Data listing -
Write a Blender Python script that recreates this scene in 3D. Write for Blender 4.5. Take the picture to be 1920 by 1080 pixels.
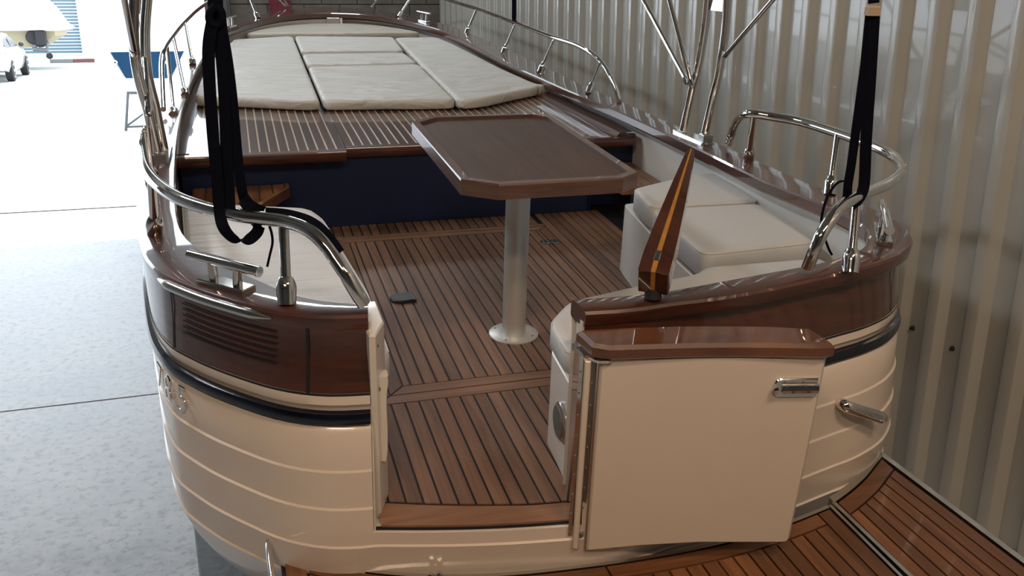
import bpy, math, random
import numpy as np
from mathutils import Vector, Matrix

# ------------------------------------------------------------------ camera, world, light
scn = bpy.context.scene
for o in list(bpy.data.objects):
    bpy.data.objects.remove(o)
H = 2.12                                     # camera height above the shed floor
F_PX, YAW, PITCH, TRIM = 1698.0, math.radians(16.47), math.radians(16.97), math.radians(6.0)
cd = bpy.data.cameras.new('camera'); cam = bpy.data.objects.new('camera', cd)
scn.collection.objects.link(cam)
cd.sensor_width = 36; cd.lens = F_PX / 1920 * 36; cd.clip_start = 0.05; cd.clip_end = 300
cam.location = (0, 0, H); cam.rotation_euler = (math.pi / 2 - PITCH, 0, -YAW)
scn.camera = cam

EXPOSURE = 0.0
scn.view_settings.view_transform = 'Standard'; scn.view_settings.look = 'None'
scn.view_settings.exposure = EXPOSURE; scn.view_settings.gamma = 1.0
scn.view_settings.use_curve_mapping = False

w = bpy.data.worlds.new('sky'); scn.world = w; w.use_nodes = True
bg = w.node_tree.nodes['Background']
bg.inputs[0].default_value = (0.80, 0.90, 1.0, 1); bg.inputs[1].default_value = 5.0

sd = bpy.data.lights.new('sun', 'SUN'); sd.energy = 12.0; sd.angle = math.radians(1.0); sd.color = (1, .95, .87)
sun = bpy.data.objects.new('sun', sd); scn.collection.objects.link(sun)
def aim(o, d):
    o.rotation_euler = Vector(d).to_track_quat('-Z', 'Y').to_euler()
aim(sun, (-0.10, -0.36, -0.93))

def area(name, loc, target, sx, sy, power, col, portal=False):
    l = bpy.data.lights.new(name, 'AREA'); l.shape = 'RECTANGLE'; l.size = sx; l.size_y = sy
    l.energy = power; l.color = col
    o = bpy.data.objects.new(name, l); scn.collection.objects.link(o); o.location = loc
    aim(o, Vector(target) - Vector(loc))
    if portal: l.cycles.is_portal = True
    return o
area('door_portal', (-4.1, 11.1, 2.3), (-4.1, 0, 2.3), 7.8, 4.6, 1, (1, 1, 1), True)
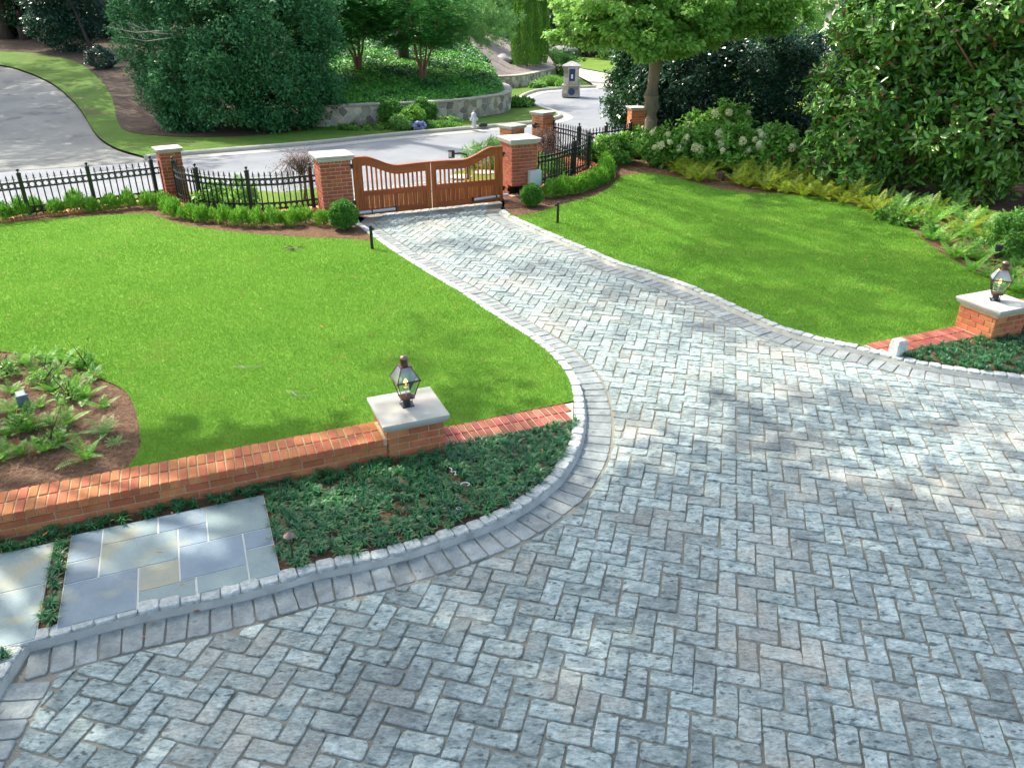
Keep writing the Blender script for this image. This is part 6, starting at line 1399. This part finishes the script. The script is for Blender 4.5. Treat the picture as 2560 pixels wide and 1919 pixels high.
mondo(mpoly, 'dark tufted mondo grass between the garden wall, the bluestone panels and the kerb', 601, holes=(slabA_poly, slabB_poly))
kx2 = [i for i in range(len(outR)) if np.dot(outR[i] - wb0, wn) < -.42 and outR[i][0] > 3]
mondo([onwall(sRx + .25, -.41), onwall(srp + 4.5, -.41)] + [outR[i] for i in kx2][::-1], 'dark tufted mondo grass below the cut-off lantern pier', 602, spacing=.09)

# pine straw strands on the beds
def straw(poly, n, L_, W_4, seed, label, cond=None):
    P, g = scatter(poly, n, lambda a, b: HC - .02, seed, cond); n = len(P); P[:, 2] += g.random(n) * .022; a = g.uniform(0, 6.28, n)
    tag(leaves('pine_straw', P, np.c_[np.cos(a), np.sin(a), g.normal(0, .10, n)], np.c_[g.normal(0, .3, (n, 2)), np.ones(n)], L_ * g.uniform(.6, 1.3, n), W_4, MAT['straw'], fold=0), label, 'pine straw', kind='stuff')
isl = [p for p in bed_isl] + [np.array([-9, 6]), np.array([-9, 3.2]), onwall(-4.6, 0)]
straw(isl, 46000, .13, .0045, 701, 'brown pine straw between the ferns behind the brick garden wall')
straw(bedR, 150000, .16, .010, 702, 'brown pine straw along the fern border and the curved hedge', lambda X, Y: (X < 11) & (Y < 25.5) & ~inside(lawnR, X, Y))
straw(bedL, 60000, .16, .010, 703, 'brown pine straw at the foot of the boxwood rows', lambda X, Y: (Y > 14.4) & (X > -12) & ~inside(lawnL, X, Y))

# fallen leaves and twigs
g = np.random.default_rng(801); PX = []
def drop(poly, n, z, cond=None):
    P, _ = scatter(poly, n, lambda a, b: z, int(g.integers(1e6)), lambda X, Y: (np.abs(X) < .68 * (Y + 2.6)) & (Y < 20)); PX.append(P)
drop(drive_poly, 130, .006); drop(lawnL, 420, ZL + .030); drop(lawnR, 330, ZL + .030); drop(mpoly, 190, HC + .06)
P = np.concatenate(PX); n = len(P); a = g.uniform(0, 6.28, n)
tag(leaves('fallen_leaves', P, np.c_[np.cos(a), np.sin(a), g.normal(0, .12, n)], np.c_[g.normal(0, .25, (n, 2)), np.ones(n)], g.uniform(.035, .09, n), g.uniform(.010, .024, n), MAT['fallen'], fold=.3, curl=-.1), 'scattered small brown and orange fallen leaves on the lawns and the drive', 'leaves', kind='stuff')
def twig(px, pts, label):
    x, y = G(*px, ZL); o = empty('twig', (x, y, ZL + .03), 0, label, 'twig'); mb = MB()
    for q in pts: mb.tube([(a, b, .012) for a, b in q], .0045, 4)
    mb.build('stem', MAT['twig'], o)
twig((735, 990), [[(-.12, .07), (-.03, .03), (.05, -.06), (.20, -.06)], [(-.03, .03), (.06, .07)], [(.05, -.06), (.02, -.11)]], 'forked pale twig lying on the lawn left of the lantern pier')
twig((615, 925), [[(-.16, .03), (.0, -.01), (.20, .03)], [(.0, -.01), (-.08, .05)]], 'thin pale twig lying on the lawn farther from the lantern pier')
o = empty('bark_scrap', (*G(742, 622, ZL), ZL + .01), .5, 'curled brown scrap of bark lying on the upper lawn', 'bark scrap'); gg = np.random.default_rng(5); leaves('scrap', gg.normal(size=(14, 3)) * np.array([.10, .04, .01]) + np.array([0, 0, .02]), gg.normal(size=(14, 3)) * np.array([1, .5, .15]), np.array([0, 0, 1.0]) + gg.normal(size=(14, 3)) * .4, .16, .035, MAT['jmaple'], o)

tree('shade_oak', 'tall oak on the hill above the concrete driveway, outside the left frame edge', 'tree', (-38, 40, 1.5), 16, .4,
     [((9, -2, 15.0), (10.5, 8.0, 2.4), 330, 60, 1.2, .1, .5), ((2, 8, 15.0), (9.0, 7.0, 2.4), 220, 60, 1.2, .1, .5)], 'far_d', (.32, .24), bark='bark_d', seed=403, up=.7, nl=20, split=.6)
for i, (px, py, lb) in enumerate(((120, 112, 'dark shrub behind the rounded evergreen on the hill'), (230, 118, 'dark shrub between the leaning trunk and the huge holly'), (30, 118, 'low dark groundcover shrubs at the foot of the corner trunks'), (300, 120, 'dark tree closing the gap behind the huge holly'), (70, 104, 'dense dark thicket at the top of the hill'))):
    b = P3(px, py); b = (b[0] * 1.12, b[1] * 1.12, hl(b[0] * 1.12, b[1] * 1.12)); bushy('evergreen_shrub', lb, 'shrub', b, (3.0, 1.8, 1.2 if i == 2 else 3.2), 170, 70, .6, 'far_d', (.22, .14), 420 + i, group=None)

# the far wood that closes the view
g = np.random.default_rng(950); n = 110000; X = g.uniform(-75, 75, n); nz = np.sin(X * .35) * 1.5 + np.sin(X * 1.1 + 2) * .9
t = g.random(n) ** .8; Y = 78 + nz + 5 * g.random(n) + 3 * np.sin(t * 9 + X * .7); P = np.c_[X, Y, t * (8.5 + nz)]; O = np.c_[g.normal(0, .5, n), np.full(n, -1.0), g.normal(.35, .5, n)]; D, Nn = orient(unit(O), g, up=.45)
pt = (np.sin(X * .8 + 1) + np.sin(P[:, 2] * .9 + X * .3) + g.normal(0, .5, n)) > .3
tag(leaves('far_wood', P[pt], D[pt], Nn[pt], .55, .34, MAT['far_l']), 'light green part of the far wood behind the turning circle', 'wood', kind='stuff')
tag(leaves('far_wood', P[~pt], D[~pt], Nn[~pt], .55, .34, MAT['far_d']), 'dark part of the far wood behind the turning circle', 'wood', kind='stuff')
for i, (x, y, h, r, mt, lb) in enumerate(((-9.0, 55, 3.6, 3.0, 'far_d', 'dark tree behind the crape myrtles at the back of the ivy bank'), (-4.5, 57, 3.4, 2.6, 'pine', 'mid green tree closing the gap behind the pine boughs'), (-14, 52, 3.8, 3.2, 'far_d', 'dark tree behind the nearest crape myrtle'), (-1.5, 70, 4.2, 2.6, 'far_l', 'light green tree behind the arborvitaes'), (12, 62, 3.8, 3.2, 'far_d', 'dark tree behind the far lawn, right of the maple trunk'), (19, 55, 4.0, 3.6, 'far_l', 'light tree behind the dark evergreens'))):
    b = (x, y, hb(x, y) if x < -3 else .05); bushy('background_tree', lb, 'tree', b, (r, r * .8, h), 240, 60, .65, mt, (.26, .16), 960 + i)

for i, p in enumerate([(2462, 575), (2500, 572), (2535, 690), (2470, 690), (2430, 675), (2545, 730), (2505, 720)]): fern(G(p[0], p[1], HC), 'fern', random.uniform(.8, 1.1), i * 1.7, 'green fern in the fern bed near the tilted spotlight', 'green ferns in the fern bed near the tilted spotlight', i % 3)

gq = np.random.default_rng(77)
XY, _ = scatter(isl, 60, lambda a, b: HC, 78, lambda X, Y: (X > -.69 * (Y + 2.4)) & (Y > 6.9))
for i, q in enumerate(XY[:46]):
    if np.dot(q[:2] - wb0, wn) < .35 or min(np.hypot(q[0] - p[0], q[1] - p[1]) for p in bed_isl) < .22: continue
    fern((q[0], q[1]), ('fern', 'fern', 'far_l', 'fern_b')[i % 4] if i % 3 else 'fern', gq.uniform(.25, .55), i * 2.3, 'young fern filling in between the larger ferns of the floodlight bed', 'young ferns in the floodlight bed', i % 3)
for i, px in enumerate(((175, 1000), (60, 1075), (130, 1108), (215, 915), (20, 940), (110, 960))):
    b = P0(*px, HC - .01); bushy('leafy_seedling', 'small leafy seedling among the ferns of the floodlight bed', 'plant', b, (.14, .12, .09), 18, 14, .05, 'hydr', (.05, .03), 570 + i, up=.6, group='seedlings in the floodlight bed')

for i, p in enumerate(((2175, 500), (2215, 505), (2255, 512), (2300, 515), (2345, 528), (2400, 545), (2440, 555), (2480, 552), (2530, 565), (2390, 528), (2320, 540), (2480, 585))):
    fern(G(p[0], p[1], HC), ('fern', 'fern_yg', 'far_l')[i % 3], random.uniform(1.1, 1.5), i * 1.4, 'tall fern reaching up under the magnolia branches', 'tall ferns under the magnolias', i % 3)
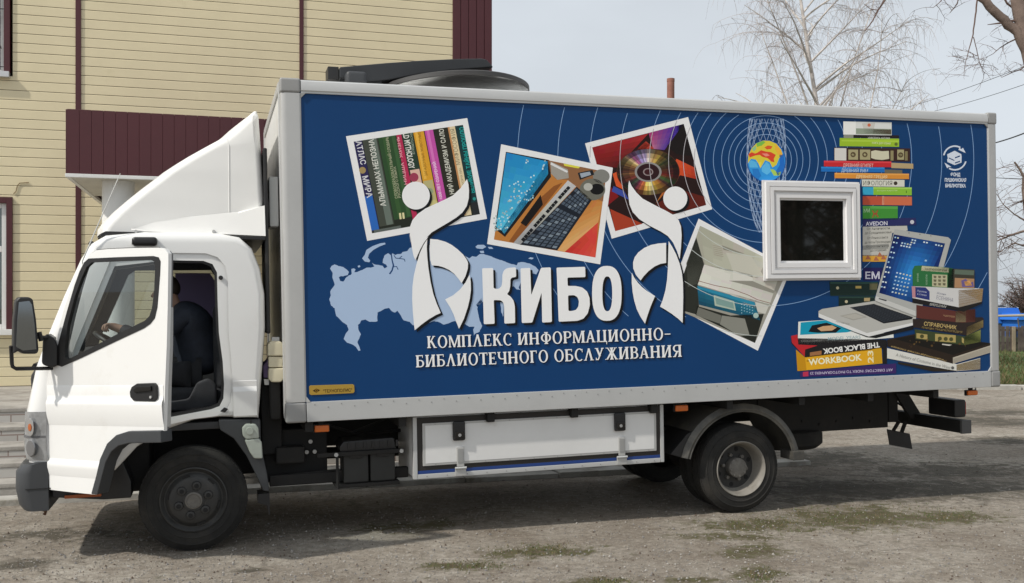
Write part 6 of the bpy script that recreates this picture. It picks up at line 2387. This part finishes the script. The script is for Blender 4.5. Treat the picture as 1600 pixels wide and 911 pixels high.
# --- emblem with three lines of lettering
pr = Print(4)
EW = 'cfd6e2'
def earc(cx, cy, r, w, a0, a1):
    return [((cx + (r + w / 2) * math.cos(math.radians(a))), cy + (r + w / 2) * math.sin(math.radians(a))) for a in [a0 + (a1 - a0) * i / 20 for i in range(21)]] + \
           [((cx + (r - w / 2) * math.cos(math.radians(a))), cy + (r - w / 2) * math.sin(math.radians(a))) for a in [a1 - (a1 - a0) * i / 20 for i in range(21)]]
pr.poly(zE(earc(372, 310, 175, 24, 190, 300)), EW)
pr.poly(zE([(440, 165), (480, 180), (500, 160), (545, 245), (430, 195)]), EW)
pr.poly(zE(earc(372, 330, 180, 24, 15, 120)), EW)
pr.poly(zE([(208, 395), (320, 465), (275, 468), (250, 485)]), EW)
pr.poly(zE([(250, 265), (370, 208), (475, 262), (480, 300), (478, 395), (370, 435), (255, 385), (250, 345), (262, 330)]), EW)
pr.up()
pr.poly(zE([(280, 315), (365, 355), (365, 370), (275, 330)]), '0a3c6e')
pr.poly(zE([(375, 310), (455, 280), (455, 302), (375, 330)]), '0a3c6e')
pr.poly(zE([(375, 392), (455, 365), (455, 385), (375, 412)]), '0a3c6e')
pr.text('ФОНД', *zE([(305, 606), (458, 612)]), 5.2, EW, .045)
pr.text('ПУШКИНСКАЯ', *zE([(213, 696), (552, 697)]), 5.2, EW, .045)
pr.text('БИБЛИОТЕКА', *zE([(222, 785), (545, 788)]), 5.2, EW, .045)
pr.build('foundation_emblem')

# --- small brass maker's plate
plb = MB()
pz = [T(*p, -.004) for p in [(483, 604), (485, 602.3), (551, 600.3), (553.5, 602), (554, 612), (552, 614.3), (486, 617.3), (483.5, 615.5)]]
plb.prism(pz, -.006, -.0008, M('brass_plate', (.46, .29, .045), .42, .3), .0015)
plate = plb.build('maker_plate', truck)
pr = Print(60)
pr.y = -.0066
pr.text('"ТЕХНОПОЛИС"', (505, 613.6), (550, 611.6), 5.0, '2a1a08', .01)
pr.poly([(488.5, 610.5), (494, 607), (500, 609.5), (494, 613.5)], '3a240a')
pr.up()
pr.disc((494.3, 610.2), 2.0, 'a07a20', n=14)
pr.up()
pr.disc((494.3, 610.2), 1.2, '2a1a08', n=12)
o = pr.mb.build('plate_lettering', plate, smooth=0, recalc=False)

# --- window set in the side
def rq(x0, z0, x1, z1): return [(x0, z0), (x1, z0), (x1, z1), (x0, z1)]
wx0, wz1 = T(1194.5, 280.5, -.05)
wx1, wz0 = T(1349, 437, -.05)
wz0b = T(1196, 438.5, -.05)[1]
wz0 = (wz0 + wz0b) / 2
wx1 = (wx1 + T(1346.5, 282, -.05)[0]) / 2
upvc = M('white_upvc', (.74, .735, .735), .35, var=.02, vs=3, coat=.2)
wm = MB()
# stepped mouldings, from the outside in
steps = [(0, .018, -.014), (.018, .052, -.046), (.052, .060, -.034), (.060, .090, -.050), (.090, .112, -.028), (.112, .150, -.040), (.150, .168, -.018)]
Wd = wx1 - wx0
for (a, b, y) in steps:
    wm.prism(rq(wx0 + a, wz0 + a, wx1 - a, wz1 - a), y, -.0045 if a == 0 else y + .03, upvc, holes=[rq(wx0 + b, wz0 + b, wx1 - b, wz1 - b)])
bw = wm.build('box_window', truck, smooth=0)
gl_ = MB()
a = .160
dgm = M('dark_tinted_glass', (.006, .007, .006), .03, spec=.55)
gl_.box(wx0 + a, wx1 - a, -.010, -.004, wz0 + a, wz1 - a, dgm)
gl_.build('window_glass', bw, smooth=0)
# ------------------------------------------------------------------ driver
def skin_body(verts, edges, radii, sub=2):
    me = bpy.data.meshes.new('figure')
    me.from_pydata([tuple(v) for v in verts], edges, [])
    ob = bpy.data.objects.new('figure', me)
    col.objects.link(ob)
    ob.modifiers.new('s', 'SKIN')
    me.skin_vertices[0].data[0].use_root = True
    for i, r in enumerate(radii):
        rr = r if isinstance(r, tuple) else (r, r)
        me.skin_vertices[0].data[i].radius = rr
    sm = ob.modifiers.new('u', 'SUBSURF')
    sm.levels = sub
    bpy.context.view_layer.update()
    dg_ = bpy.context.evaluated_depsgraph_get()
    m2 = bpy.data.meshes.new_from_object(ob.evaluated_get(dg_))
    bpy.data.objects.remove(ob)
    bpy.data.meshes.remove(me)
    return m2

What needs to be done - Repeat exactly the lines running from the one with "Keep writing the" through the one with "mondo([onwall(sRx + .25, -.41), onwall(srp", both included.

Response -
Keep writing the Blender script for this image. This is part 6, starting at line 1399. This part finishes the script. The script is for Blender 4.5. Treat the picture as 2560 pixels wide and 1919 pixels high.
mondo(mpoly, 'dark tufted mondo grass between the garden wall, the bluestone panels and the kerb', 601, holes=(slabA_poly, slabB_poly))
kx2 = [i for i in range(len(outR)) if np.dot(outR[i] - wb0, wn) < -.42 and outR[i][0] > 3]
mondo([onwall(sRx + .25, -.41), onwall(srp + 4.5, -.41)] + [outR[i] for i in kx2][::-1], 'dark tufted mondo grass below the cut-off lantern pier', 602, spacing=.09)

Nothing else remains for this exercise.